Whenever I wanted to criticize the Elliot Wave aficionados, I got stopped in my tracks by the quote above. Well, this week I’ve been reading More Money Than God, a book which provides a history of hedge-funds. Paul Tudor Jones is of course mentioned, and new light is shone on a couple of things: the attribution of his trading success to Elliot Wave; the fact that together with his chief economist and statistician, Peter Borish, predicted the 1987 crash by noting an eerie parallelism when they superimposed the charts of the 1980s on the 1920s.
Firstly, as it can be seen in Trader: The Documentary (1987), Borish predicted that the crash would arrive in the spring of 1988. This forecast was no better than the many others made at a time when a lot of Wall Street players were expecting a market break – unsurprisingly after a five year bull run. Secondly, in an interview in Barron’s in the first half of 1987, Peter Borish admitted to fudging the results of the 1980s-1920s comparison, juggling with the starting points for the two lines until he got the fit he wanted.
How about the connection between Paul Tudor Jones, Elliott Wave theory and Robert (Bob) Prechter ? It must be said that Prechter was an investment guru in the 1980s, mainly because he had correctly predicted the start of the bull market in 1982 (by using Elliot Wave). After the crash, expecting the stocks to plunge at least 90%, he became a perma-bear and remains one to the present day. It’s clear that the stellar performance Paul Tudor Jones had in 1987 (200%) can’t be attributed to Prechter. Not only he didn’t pinpoint the date of the crash, but Jones said in an interview to Barron’s that he decided to fade Prechter (in other words, fade Elliot Wave), due to Prechter’s becoming such a large market force. A quote from More Money Than God offers what I believe to be the real reason for PTJ’s success:
The truth was that Jones’s trading profits came from agile short-term moves, not from understanding multidecade supercycles whose existence was dubious. Like the traders at Commodities Corporation, Jones was adept at riding market waves; he would get up on his surfboard when a swell seemed to be coming, ready to jump off quickly if the market turned against him. “When you take an initial position, you have no idea if you are right,” he once confessed, undermining the notion that any long-range analysis could explain his success. Rather, as he explained in his more candid moments, his method was “to write a script for the market,” setting out how it might behave; and then to test the hypothesis repeatedly with low-risk bets, hoping to catch the moment when his script became reality.
This sounds very similar to Jesse Livermore’s method of placing ‘exploratory bets’ until the market confirmed its direction and allowed him to add to the original position.

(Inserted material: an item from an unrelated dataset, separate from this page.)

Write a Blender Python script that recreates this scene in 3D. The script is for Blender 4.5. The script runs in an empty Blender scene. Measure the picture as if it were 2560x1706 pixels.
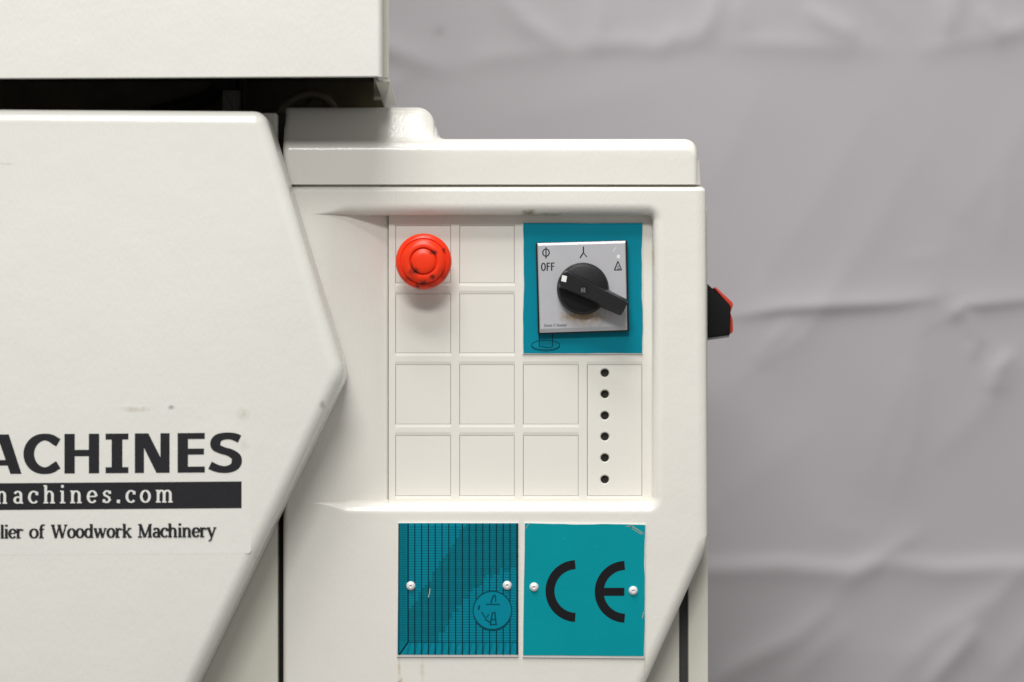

To conclude: although Paul Tudor Jones might have genuinely believed that his success was due to Elliot Wave, as he’s quoted in Market Wizards, all the evidence points to the contrary. Again, from More Money Than God:
In one example of Jones’s loose grip on the causes of his own success, analysis by Commodities Corporation, which had seeded Jones, determined that he tended to lose money on cotton, the market he believed he knew best. When the Commodities Corporation analysis was presented to Jones, he had difficulty accepting it.